A couple things. One, if Bazakos had the best year on paper and teams / players / etc. trust him, why was he not nominated for referee of the year? Two, sort of on the same topic, I think this is the first time in at least the PRO era of the year where the MLS Cup referee was not nominated for referee of the year. He has the unusual honor of refereeing MLS Cup twice despite never (yet) winning that award. But I think it speaks to your hypothesis that Unkel was the Plan A (and possibly Rivas as Plan B) until he faltered or whatever. I wish we got to peak into an alternative reality to see whether or not the appointment would have been different if Rivas’s first game went differently than it did (on and/or off the field). Freemon, the other nominee, was probably always slated as fourth official, very similar appointment to Saghafi 2018, Vasquez 2019, etc., but he’s still too new to the league to get the whistle on the big game.
PRO doesn't want a guy who looks like him being their top referee, either for ROTY or getting MLS Cup.
Navarro was in a hard spot because he was assigned CONCACAF games between MLS teams and Mexican teams, and the players felt like he was showing waaaaay too much deference to the Mexican teams. Back then there was animosity between MLS teams and US Soccer as the teams felt like the officials they were getting on home games were killing them, while being star struck at famous Mexican players. They said things like "we get screwed in Mexico with their refs, which we expect, but then it happens in the US with our refs!" Meanwhile Navarro was scheduled as a Canadian on games that needed neutral refs (a distinction lost on MLS teams, I'm sure), and they felt like he was every bit as deferential to the Mexicans as could be. In other words, he didn't get the memo. In fairness to him, there was ambiquity in the pre-Toronto (and pre-PRO) era of how those referees were supposed to view MLS teams. On friendlies, did they work for MLS or for CONCACAF? Were they following MLS procedures or CONCACAF? MLS refs wore MLS patches, Navarro did not. There were a dozen things like that, from patches to uniforms, to carding MLS teams for FTRD, when players felt there was no way similar cards would be given to the Mexicans. Eventually complaints were so loud about him, that the rumor was US Soccer asked for him not to be assigned US international games, feeling like he was too deferential to Mexican teams. I don't know if that was true, but it was certainly the rumor. So at that point, his career was toast.

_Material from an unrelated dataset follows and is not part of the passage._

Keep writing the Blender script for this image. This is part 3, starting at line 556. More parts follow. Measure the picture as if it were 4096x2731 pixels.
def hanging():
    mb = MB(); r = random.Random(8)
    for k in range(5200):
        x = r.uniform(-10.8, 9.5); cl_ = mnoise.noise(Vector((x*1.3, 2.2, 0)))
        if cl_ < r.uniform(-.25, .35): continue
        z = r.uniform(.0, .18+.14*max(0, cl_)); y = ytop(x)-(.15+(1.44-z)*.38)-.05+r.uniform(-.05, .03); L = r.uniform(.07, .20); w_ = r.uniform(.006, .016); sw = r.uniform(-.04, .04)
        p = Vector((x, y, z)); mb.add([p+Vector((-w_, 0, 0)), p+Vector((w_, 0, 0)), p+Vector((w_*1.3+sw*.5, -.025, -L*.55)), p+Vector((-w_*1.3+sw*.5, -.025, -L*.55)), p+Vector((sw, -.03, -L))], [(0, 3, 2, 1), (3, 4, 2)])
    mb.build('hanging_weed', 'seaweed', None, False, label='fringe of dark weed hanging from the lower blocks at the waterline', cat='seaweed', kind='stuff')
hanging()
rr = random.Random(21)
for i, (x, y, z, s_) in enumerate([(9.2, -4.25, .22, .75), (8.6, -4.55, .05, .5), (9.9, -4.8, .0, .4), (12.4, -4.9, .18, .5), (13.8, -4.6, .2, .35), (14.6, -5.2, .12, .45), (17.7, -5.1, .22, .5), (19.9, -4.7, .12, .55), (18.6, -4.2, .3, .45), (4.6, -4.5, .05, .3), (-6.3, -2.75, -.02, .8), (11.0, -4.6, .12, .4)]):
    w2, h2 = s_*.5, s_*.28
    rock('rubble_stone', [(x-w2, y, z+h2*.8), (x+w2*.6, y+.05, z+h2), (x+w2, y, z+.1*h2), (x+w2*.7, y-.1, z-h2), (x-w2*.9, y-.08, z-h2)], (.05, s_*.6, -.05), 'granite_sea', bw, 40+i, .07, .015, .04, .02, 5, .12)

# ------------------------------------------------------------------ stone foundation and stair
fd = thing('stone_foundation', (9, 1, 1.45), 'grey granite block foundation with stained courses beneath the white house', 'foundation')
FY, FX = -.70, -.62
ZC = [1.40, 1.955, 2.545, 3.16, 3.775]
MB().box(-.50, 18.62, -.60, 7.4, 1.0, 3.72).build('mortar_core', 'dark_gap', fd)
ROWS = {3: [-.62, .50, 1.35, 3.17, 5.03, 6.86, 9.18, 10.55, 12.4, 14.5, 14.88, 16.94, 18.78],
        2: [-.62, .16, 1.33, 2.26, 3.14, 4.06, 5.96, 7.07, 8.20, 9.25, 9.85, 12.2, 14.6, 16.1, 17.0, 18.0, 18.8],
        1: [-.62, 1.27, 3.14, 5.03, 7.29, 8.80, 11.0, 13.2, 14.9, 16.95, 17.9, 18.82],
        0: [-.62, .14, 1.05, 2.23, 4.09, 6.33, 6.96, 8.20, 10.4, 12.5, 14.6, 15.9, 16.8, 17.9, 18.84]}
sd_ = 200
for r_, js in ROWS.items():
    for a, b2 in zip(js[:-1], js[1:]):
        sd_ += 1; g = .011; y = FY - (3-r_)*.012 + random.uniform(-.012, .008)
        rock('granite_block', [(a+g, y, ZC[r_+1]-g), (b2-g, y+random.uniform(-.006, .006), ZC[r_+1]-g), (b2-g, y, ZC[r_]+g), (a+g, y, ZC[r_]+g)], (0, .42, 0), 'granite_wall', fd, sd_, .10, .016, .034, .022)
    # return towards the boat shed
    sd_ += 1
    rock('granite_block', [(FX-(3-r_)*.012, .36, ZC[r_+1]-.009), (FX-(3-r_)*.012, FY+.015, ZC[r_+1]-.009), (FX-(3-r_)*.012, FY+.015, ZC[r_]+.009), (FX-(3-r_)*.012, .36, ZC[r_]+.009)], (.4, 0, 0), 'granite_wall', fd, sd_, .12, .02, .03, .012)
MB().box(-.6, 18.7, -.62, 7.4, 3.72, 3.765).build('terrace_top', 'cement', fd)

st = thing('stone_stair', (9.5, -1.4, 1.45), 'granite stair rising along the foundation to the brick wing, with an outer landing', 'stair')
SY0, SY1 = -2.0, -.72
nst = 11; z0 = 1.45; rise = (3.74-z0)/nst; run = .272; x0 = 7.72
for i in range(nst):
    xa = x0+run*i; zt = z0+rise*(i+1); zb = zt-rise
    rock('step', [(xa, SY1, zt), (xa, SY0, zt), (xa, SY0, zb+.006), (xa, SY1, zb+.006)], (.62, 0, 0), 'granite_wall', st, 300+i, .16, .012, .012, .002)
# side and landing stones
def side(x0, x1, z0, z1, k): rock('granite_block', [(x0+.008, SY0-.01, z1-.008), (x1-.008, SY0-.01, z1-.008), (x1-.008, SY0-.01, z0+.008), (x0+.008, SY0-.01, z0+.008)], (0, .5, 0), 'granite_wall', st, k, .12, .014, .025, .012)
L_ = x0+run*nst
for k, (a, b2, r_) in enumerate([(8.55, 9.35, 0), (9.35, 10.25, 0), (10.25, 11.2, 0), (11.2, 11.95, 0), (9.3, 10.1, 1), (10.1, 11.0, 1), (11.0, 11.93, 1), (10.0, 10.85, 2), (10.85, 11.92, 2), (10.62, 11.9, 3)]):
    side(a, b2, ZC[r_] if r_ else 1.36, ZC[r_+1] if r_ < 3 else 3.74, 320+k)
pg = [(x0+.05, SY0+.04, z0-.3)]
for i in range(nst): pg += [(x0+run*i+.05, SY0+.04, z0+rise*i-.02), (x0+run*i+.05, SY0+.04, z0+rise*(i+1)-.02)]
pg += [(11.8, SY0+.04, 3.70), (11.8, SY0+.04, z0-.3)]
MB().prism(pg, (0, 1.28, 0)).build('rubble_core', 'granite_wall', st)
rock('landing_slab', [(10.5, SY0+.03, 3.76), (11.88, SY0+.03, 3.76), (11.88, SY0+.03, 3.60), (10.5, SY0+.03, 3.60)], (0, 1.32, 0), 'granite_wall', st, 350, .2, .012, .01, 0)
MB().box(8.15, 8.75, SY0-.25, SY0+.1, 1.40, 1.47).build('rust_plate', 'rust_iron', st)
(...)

This Villarreal's second whistle (2021) and third overall MLS Cup assignment (4th official in 2014). Blanchard was previously AVAR in 2019 but is making his MLS Cup debut on the line. This is Stott's 7th MLS Cup, first as VAR having previously held the whistle (2001, 2005, 2009) and the sub board (2000,2006,2017) three times each. The rest of the crew are making their MLS Cup debuts. Congratulations to everyone!
Yes it hits the chest first, but it’s just a deflection. MLS VAR is never overturning that. Would be interesting to see if it would intervene if not given on the field, I think that’s the more interesting question.
Certainly looking less consequential after the second goal, but it sucks to have the first goal in a final be that PK
It really doesn't help that IFAB included some specifics in the Laws a few years ago and then removed them. In a youth game, I probably don't call that. Am I wrong? Misreading what was in the Laws a few years ago? Or did IFAB want that to be let go a few years ago but then changed their minds?
As opposed to a deliberate play by (for example) the foot, which would be a stronger argument for no handball.
The logic from the 2019 LOTG is still considered relevant, it’s just not explicitly written in the laws anymore. Instead, the IFAB rewrote the handball law so that it’s worded more generally (“unnaturally bigger”) but the specifics situations that were described in the 2018 and 2019 versions (such as “support arm,” deliberate play with another part of the body first, etc.) are still, to my knowledge, present in official instruction.
I thought retroactive SPA was no longer in the Laws? Oh well, Villarreal does what he wants I guess...
I think that's USB. Pretty hard slide. Cucho probably hurt his own case for red by rolling around so much. Hard for a ref to "reward" embellishment like that.
Against Houston Bouanga was clearly fouled for SPA but stayed on his feet only getting slowed down so because the play continued and led to a shot it was not worthy of a retroactive yellow to Artur. According to this forum. Apparently if you slow but don't stop the play it can't be punished.